We have taken a novelty, engaging consumer item and presented a project which uses it to introduce the world of non-Newtonian fluid mechanics. Moreover, we have found that it works particularly well in bringing this exciting area of research to many different levels of technical ability.

The process of deriving the key results is necessarily mathematical, and highly suited to a final-year undergraduate course or project. Breaking the fountain into its three natural components, we see that each serves a distinct and valuable educational purpose.
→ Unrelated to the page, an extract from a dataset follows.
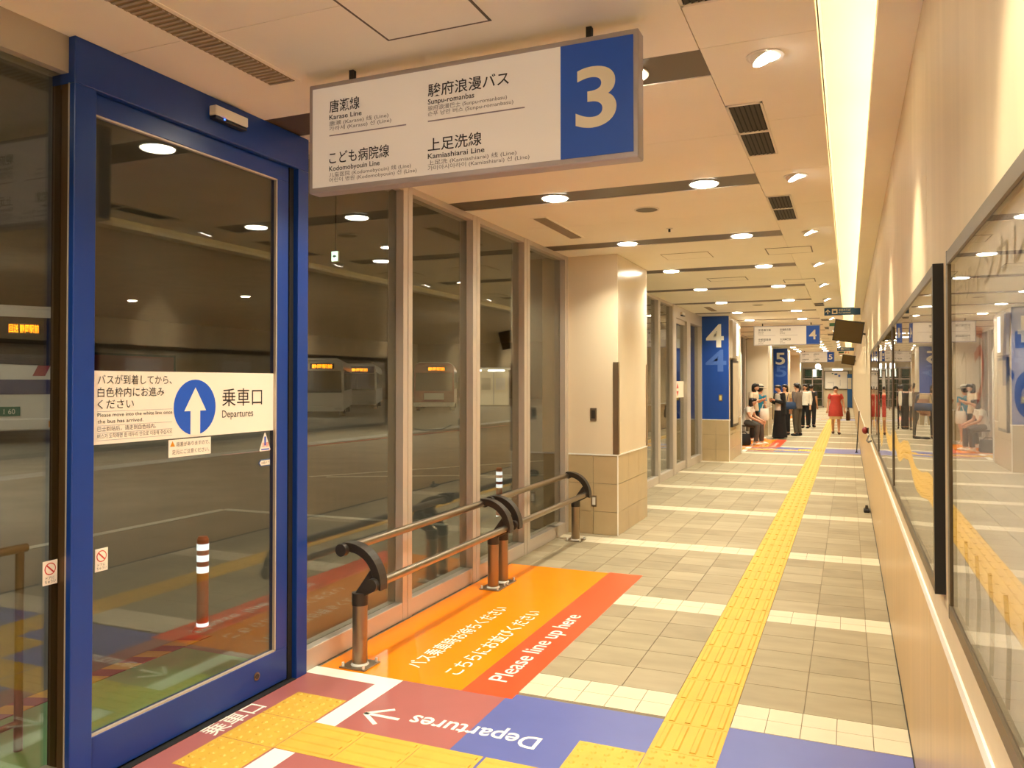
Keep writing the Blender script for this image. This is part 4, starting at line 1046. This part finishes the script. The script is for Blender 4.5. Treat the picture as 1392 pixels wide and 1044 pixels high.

• Pumped pipe flow. Pressure-driven flow in a pipe is a simple flow problem, ideal for developing the theory of non-Newtonian fluid flow and investigating the phenomenology of different model fluids. Students will have met this problem for Newtonian flow before in a fluids course, so it serves as a reminder as well as an interesting extension.
• Dome flow. Thin-film flow over the dome provides an introduction to lubrication theory, by the use of scaling, an important technique which may have been seen already in a different area of applied mathematics. With very mild constitutive assumptions, analytical solutions can be calculated for power-law as well as Newtonian fluids.
• Curtain flow. Finally, the curtain or sheet region in which the molten chocolate falls freely under gravity is intractable analytically (and beyond the scope of an undergraduate level project to solve numerically). However, perturbation analysis allowed us to find a first prediction. After this, we moved onto finding and interpreting relevant existing literature, working out how to convert existing numerical results to our situation by scaling for our values of viscosity, film thickness and speed. At a research level, the falling sheet leaves the greatest opportunity for further work.

Although the level of mathematics required to derive this is high, the results, however, we have found to be very much of interest to the general public in our engagement work. That general foodstuffs can be divided into different rheological classes based on whether they are shear-thinning, shear-thickening, or simply Newtonian, is interesting; but that we can describe them all mathematically with the power-law model, simply by changing the parameter n, shows the power of mathematics. We have found that showing audiences the effect of varying n on viscosity–shear rate graphs allows them to appreciate why mathematics is important in describing the world. Also, that surface tension brings the chocolate fountain inwards as it falls, settles a debate which chocolate enthusiasts have long wondered about.

The subject matter is intrinsically attractive (tasty, even!) and we hope that others get the opportunity to learn about this area of mathematics with their own chocolate fountain.